Wednesday, December 14, 2011

Losing the Best

There's something wrong with a system that is losing its best and brightest to burnout.  I'm talking about the education system.

In all my years of teaching (20), I have never, repeat never, seen teachers so discouraged, disheartened, and downtrodden.  This seems to have hit young teachers especially hard.  It is ironic, as these are the teachers that politicians speak of as the type of teachers necessary to save our (supposedly) terrible educational system in the United States.
Well, I have some news for those politicians.  Nobody wants to stay in teaching anymore.  And especially, talented, creative, driven young individuals.

Can you imagine a job where you were complained about, judged, and yelled at on a daily basis?  Where your clients were lazy, unmotivated, and enabled people who you were expected to get to pass the end of year test?  Where you were being economically stressed by budget cuts, insurance costs rising, necessary supplies being bought out of your own pocket, supplements for having an advanced degree taken away, bonus money for meeting yearly goals taken away?  Where you were told to be "professional and positive and be happy you have a job" but you weren't given the respect that a professional deserves?

This is what is happening to teachers.

All the power is being taken away from us.  We used to be allowed to have kids miss recess if they hadn't done homework.  After all, that seemed to be a logical consequence:  you don't do your work, you don't get to play.  But no!  No longer can we do that.  Kids have to have their 30 minutes of daily physical activity.  So we got creative, as teachers do.  We started assigning walking laps as a consequence.  The students still got their physical activity, but they were not allowed to play if they hadn't done their work.  Fair enough.  But no!  We can no longer even do that.  So what consequence do we have if children do not do their classwork or homework or are disruptive in our classrooms?  Not much.  But that's okay, according to the powers that be.  We want little Susie to be physically active and to not view exercise as a punishment.  Barf!

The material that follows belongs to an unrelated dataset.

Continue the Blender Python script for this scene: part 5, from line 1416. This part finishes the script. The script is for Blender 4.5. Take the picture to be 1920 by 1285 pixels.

This country has gone overboard with pinning all the evils of society of our education system.  Teachers are accountable for everything, from bringing non-English speakers up to grade level in reading and math (and don't forget that the end of year test is in English!) to providing character education in the classroom to including globalization studies as part of the curriculum. 

It's just ridiculous.

And that, my friends, is my analysis on why we are rapidly losing our future generation of career teachers.  It's very, very sad and breaks my heart, but I have to say I can't blame them.